Employment Non-Discrimination Policy

Produced by the HRC Foundation

An organization’s LGBTQ+ employees play a vital role in ensuring LGBTQ+ resident support and safety by informally educating their co-workers about resident concerns, offering feedback about organizational policies and practices, and conveying the organization’s commitment to LGBTQ+ equity and inclusion to the local community.

An employment non-discrimination policy that explicitly bans discrimination on the basis of sexual orientation and gender identity ensures equal treatment for LGBTQ+ employees and also sends a welcoming message to LGBTQ+ job applicants, helping the organization retain and recruit a diverse, talented staff.

In areas without a state law prohibiting LGBTQ+ discrimination, adding “sexual orientation” and “gender identity” to a non-discrimination policy affirms an employer’s commitment to workplace equity and inclusion. Explicit statements that long-term care communities are committed to LGBTQ+ non-discrimination can create a positive workplace environment and are deeply appreciated by LGBTQ+ members of the community.

The Bostock Decision & the LEI

On June 15, 2020, the Supreme Court of the United States issued a 6-3 decision confirming that discrimination on the basis of sexual orientation and gender identity are forms of “sex” discrimination and therefore are prohibited under the federal employment nondiscrimination law Title VII of the Civil Rights Act of 1964.

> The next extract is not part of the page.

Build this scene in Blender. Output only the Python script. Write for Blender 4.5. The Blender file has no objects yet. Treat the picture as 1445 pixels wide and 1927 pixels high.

The decision was major news for the LGBTQ+ community and had implications that can eventually reach civil rights laws forbidding discrimination in education, health care, housing, and many more areas of law. It is important to note that while Bostock brings meaningful protections to many LGBTQ+ people, Title VII applies only to employers with 15 or more employees, leaving many LGBTQ+ workers without these critical protections.

While Bostock explains that discrimination on the basis of sex necessarily includes discrimination on the basis of sexual orientation and gender identity, those words are not explicitly enumerated. For this reason, the Long-Term Care Equality Index criteria still require a company to have a nondiscrimination or equal employment opportunity policy that explicitly enumerates both “sexual orientation” and “gender identity.” Clearly stating sexual orientation and gender identity as protected characteristics remains a best practice to ensure employees and prospective employees, as well as managers and supervisors, understand the company’s commitment to nondiscrimination protections for LGBTQ+ people.